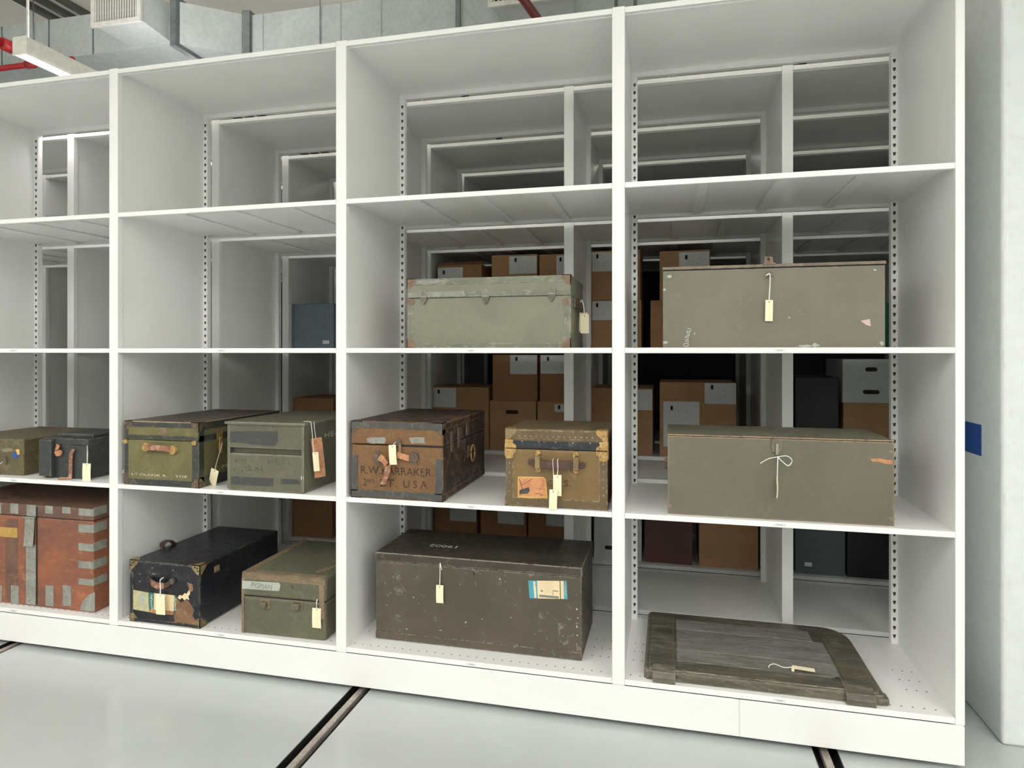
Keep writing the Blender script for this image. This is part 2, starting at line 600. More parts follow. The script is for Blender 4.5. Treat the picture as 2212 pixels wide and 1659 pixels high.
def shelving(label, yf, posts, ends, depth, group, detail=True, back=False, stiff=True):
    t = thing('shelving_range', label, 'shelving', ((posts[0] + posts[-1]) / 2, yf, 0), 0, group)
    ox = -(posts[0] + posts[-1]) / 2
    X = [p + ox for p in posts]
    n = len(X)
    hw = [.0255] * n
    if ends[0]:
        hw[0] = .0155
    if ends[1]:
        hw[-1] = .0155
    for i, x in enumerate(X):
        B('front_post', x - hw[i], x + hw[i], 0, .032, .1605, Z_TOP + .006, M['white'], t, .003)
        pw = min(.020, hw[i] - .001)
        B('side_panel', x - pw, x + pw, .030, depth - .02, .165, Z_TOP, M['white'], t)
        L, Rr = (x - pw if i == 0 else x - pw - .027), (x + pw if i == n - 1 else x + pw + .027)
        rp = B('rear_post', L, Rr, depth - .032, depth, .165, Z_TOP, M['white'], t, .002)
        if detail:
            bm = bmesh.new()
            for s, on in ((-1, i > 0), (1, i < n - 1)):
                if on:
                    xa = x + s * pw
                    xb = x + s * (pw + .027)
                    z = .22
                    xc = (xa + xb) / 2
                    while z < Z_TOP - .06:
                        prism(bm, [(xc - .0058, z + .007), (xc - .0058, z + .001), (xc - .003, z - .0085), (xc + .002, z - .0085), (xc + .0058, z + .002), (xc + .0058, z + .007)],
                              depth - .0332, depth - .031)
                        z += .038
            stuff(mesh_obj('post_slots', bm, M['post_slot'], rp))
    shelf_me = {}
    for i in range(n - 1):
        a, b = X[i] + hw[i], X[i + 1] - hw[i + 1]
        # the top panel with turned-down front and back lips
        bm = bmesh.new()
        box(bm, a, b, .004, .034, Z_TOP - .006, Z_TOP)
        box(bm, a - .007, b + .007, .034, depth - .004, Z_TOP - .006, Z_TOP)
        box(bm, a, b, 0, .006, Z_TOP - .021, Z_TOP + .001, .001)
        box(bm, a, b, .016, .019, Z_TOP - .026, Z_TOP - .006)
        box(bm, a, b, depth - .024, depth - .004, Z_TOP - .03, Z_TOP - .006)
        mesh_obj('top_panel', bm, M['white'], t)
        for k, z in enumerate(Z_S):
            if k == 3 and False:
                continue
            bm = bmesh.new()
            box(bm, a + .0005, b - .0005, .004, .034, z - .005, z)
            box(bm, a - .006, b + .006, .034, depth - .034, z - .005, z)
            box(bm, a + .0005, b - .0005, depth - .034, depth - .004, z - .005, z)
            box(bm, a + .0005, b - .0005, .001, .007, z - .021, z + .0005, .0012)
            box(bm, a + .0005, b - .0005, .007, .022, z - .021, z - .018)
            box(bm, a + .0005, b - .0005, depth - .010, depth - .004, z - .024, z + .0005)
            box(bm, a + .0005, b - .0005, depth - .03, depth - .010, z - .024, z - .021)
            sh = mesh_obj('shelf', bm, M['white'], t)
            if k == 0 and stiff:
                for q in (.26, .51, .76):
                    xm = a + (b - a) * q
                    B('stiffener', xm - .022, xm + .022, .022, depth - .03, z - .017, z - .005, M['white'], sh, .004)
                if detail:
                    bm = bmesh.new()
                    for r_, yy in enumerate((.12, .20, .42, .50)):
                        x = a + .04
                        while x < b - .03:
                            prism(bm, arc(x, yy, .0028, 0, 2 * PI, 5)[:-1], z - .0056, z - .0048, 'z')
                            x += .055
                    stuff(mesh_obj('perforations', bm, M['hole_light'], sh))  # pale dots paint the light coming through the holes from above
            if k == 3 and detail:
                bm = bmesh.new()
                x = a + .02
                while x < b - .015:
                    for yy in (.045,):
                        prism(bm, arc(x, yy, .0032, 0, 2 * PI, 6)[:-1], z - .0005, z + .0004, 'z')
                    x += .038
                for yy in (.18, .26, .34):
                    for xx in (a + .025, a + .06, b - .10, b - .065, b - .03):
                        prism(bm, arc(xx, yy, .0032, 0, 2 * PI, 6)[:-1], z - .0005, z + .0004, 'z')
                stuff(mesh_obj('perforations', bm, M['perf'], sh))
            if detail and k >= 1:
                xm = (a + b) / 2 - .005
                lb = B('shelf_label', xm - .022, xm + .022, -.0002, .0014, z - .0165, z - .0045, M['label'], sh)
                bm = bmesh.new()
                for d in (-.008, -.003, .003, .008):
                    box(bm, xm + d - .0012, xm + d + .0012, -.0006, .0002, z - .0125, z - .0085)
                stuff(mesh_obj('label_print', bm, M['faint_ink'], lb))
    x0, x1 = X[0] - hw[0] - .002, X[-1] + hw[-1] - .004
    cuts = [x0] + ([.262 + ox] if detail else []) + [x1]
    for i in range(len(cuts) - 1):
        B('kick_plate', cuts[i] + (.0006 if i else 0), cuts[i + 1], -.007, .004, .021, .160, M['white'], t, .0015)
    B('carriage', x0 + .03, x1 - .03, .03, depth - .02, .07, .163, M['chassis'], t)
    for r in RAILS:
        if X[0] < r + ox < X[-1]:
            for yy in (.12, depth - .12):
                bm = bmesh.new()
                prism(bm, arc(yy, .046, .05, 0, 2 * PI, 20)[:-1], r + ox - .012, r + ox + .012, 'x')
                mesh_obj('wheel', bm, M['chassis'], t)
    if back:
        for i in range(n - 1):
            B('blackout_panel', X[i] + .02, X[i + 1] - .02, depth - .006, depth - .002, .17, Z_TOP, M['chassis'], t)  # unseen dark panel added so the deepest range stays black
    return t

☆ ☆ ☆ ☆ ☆

* _STATED TASK_: Without the images, write out each line of the data verbatim.

* _WRITTEN ANSWER_:
Keep writing the Blender script for this image. This is part 2, starting at line 600. More parts follow. The script is for Blender 4.5. Treat the picture as 2212 pixels wide and 1659 pixels high.
def shelving(label, yf, posts, ends, depth, group, detail=True, back=False, stiff=True):
    t = thing('shelving_range', label, 'shelving', ((posts[0] + posts[-1]) / 2, yf, 0), 0, group)
    ox = -(posts[0] + posts[-1]) / 2
    X = [p + ox for p in posts]
    n = len(X)
    hw = [.0255] * n
    if ends[0]:
        hw[0] = .0155
    if ends[1]:
        hw[-1] = .0155
    for i, x in enumerate(X):
        B('front_post', x - hw[i], x + hw[i], 0, .032, .1605, Z_TOP + .006, M['white'], t, .003)
        pw = min(.020, hw[i] - .001)
        B('side_panel', x - pw, x + pw, .030, depth - .02, .165, Z_TOP, M['white'], t)
        L, Rr = (x - pw if i == 0 else x - pw - .027), (x + pw if i == n - 1 else x + pw + .027)
        rp = B('rear_post', L, Rr, depth - .032, depth, .165, Z_TOP, M['white'], t, .002)
        if detail:
            bm = bmesh.new()
            for s, on in ((-1, i > 0), (1, i < n - 1)):
                if on:
                    xa = x + s * pw
                    xb = x + s * (pw + .027)
                    z = .22
                    xc = (xa + xb) / 2
                    while z < Z_TOP - .06:
                        prism(bm, [(xc - .0058, z + .007), (xc - .0058, z + .001), (xc - .003, z - .0085), (xc + .002, z - .0085), (xc + .0058, z + .002), (xc + .0058, z + .007)],
                              depth - .0332, depth - .031)
                        z += .038
            stuff(mesh_obj('post_slots', bm, M['post_slot'], rp))
    shelf_me = {}
    for i in range(n - 1):
        a, b = X[i] + hw[i], X[i + 1] - hw[i + 1]
        # the top panel with turned-down front and back lips
        bm = bmesh.new()
        box(bm, a, b, .004, .034, Z_TOP - .006, Z_TOP)
        box(bm, a - .007, b + .007, .034, depth - .004, Z_TOP - .006, Z_TOP)
        box(bm, a, b, 0, .006, Z_TOP - .021, Z_TOP + .001, .001)
        box(bm, a, b, .016, .019, Z_TOP - .026, Z_TOP - .006)
        box(bm, a, b, depth - .024, depth - .004, Z_TOP - .03, Z_TOP - .006)
        mesh_obj('top_panel', bm, M['white'], t)
        for k, z in enumerate(Z_S):
            if k == 3 and False:
                continue
            bm = bmesh.new()
            box(bm, a + .0005, b - .0005, .004, .034, z - .005, z)
            box(bm, a - .006, b + .006, .034, depth - .034, z - .005, z)
            box(bm, a + .0005, b - .0005, depth - .034, depth - .004, z - .005, z)
            box(bm, a + .0005, b - .0005, .001, .007, z - .021, z + .0005, .0012)
            box(bm, a + .0005, b - .0005, .007, .022, z - .021, z - .018)
            box(bm, a + .0005, b - .0005, depth - .010, depth - .004, z - .024, z + .0005)
            box(bm, a + .0005, b - .0005, depth - .03, depth - .010, z - .024, z - .021)
            sh = mesh_obj('shelf', bm, M['white'], t)
            if k == 0 and stiff:
                for q in (.26, .51, .76):
                    xm = a + (b - a) * q
                    B('stiffener', xm - .022, xm + .022, .022, depth - .03, z - .017, z - .005, M['white'], sh, .004)
                if detail:
                    bm = bmesh.new()
                    for r_, yy in enumerate((.12, .20, .42, .50)):
                        x = a + .04
                        while x < b - .03:
                            prism(bm, arc(x, yy, .0028, 0, 2 * PI, 5)[:-1], z - .0056, z - .0048, 'z')
                            x += .055
                    stuff(mesh_obj('perforations', bm, M['hole_light'], sh))  # pale dots paint the light coming through the holes from above
            if k == 3 and detail:
                bm = bmesh.new()
                x = a + .02
                while x < b - .015:
                    for yy in (.045,):
                        prism(bm, arc(x, yy, .0032, 0, 2 * PI, 6)[:-1], z - .0005, z + .0004, 'z')
                    x += .038
                for yy in (.18, .26, .34):
                    for xx in (a + .025, a + .06, b - .10, b - .065, b - .03):
                        prism(bm, arc(xx, yy, .0032, 0, 2 * PI, 6)[:-1], z - .0005, z + .0004, 'z')
                stuff(mesh_obj('perforations', bm, M['perf'], sh))
            if detail and k >= 1:
                xm = (a + b) / 2 - .005
                lb = B('shelf_label', xm - .022, xm + .022, -.0002, .0014, z - .0165, z - .0045, M['label'], sh)
                bm = bmesh.new()
                for d in (-.008, -.003, .003, .008):
                    box(bm, xm + d - .0012, xm + d + .0012, -.0006, .0002, z - .0125, z - .0085)
                stuff(mesh_obj('label_print', bm, M['faint_ink'], lb))
    x0, x1 = X[0] - hw[0] - .002, X[-1] + hw[-1] - .004
    cuts = [x0] + ([.262 + ox] if detail else []) + [x1]
    for i in range(len(cuts) - 1):
        B('kick_plate', cuts[i] + (.0006 if i else 0), cuts[i + 1], -.007, .004, .021, .160, M['white'], t, .0015)
    B('carriage', x0 + .03, x1 - .03, .03, depth - .02, .07, .163, M['chassis'], t)
    for r in RAILS:
        if X[0] < r + ox < X[-1]:
            for yy in (.12, depth - .12):
                bm = bmesh.new()
                prism(bm, arc(yy, .046, .05, 0, 2 * PI, 20)[:-1], r + ox - .012, r + ox + .012, 'x')
                mesh_obj('wheel', bm, M['chassis'], t)
    if back:
        for i in range(n - 1):
            B('blackout_panel', X[i] + .02, X[i + 1] - .02, depth - .006, depth - .002, .17, Z_TOP, M['chassis'], t)  # unseen dark panel added so the deepest range stays black
    return t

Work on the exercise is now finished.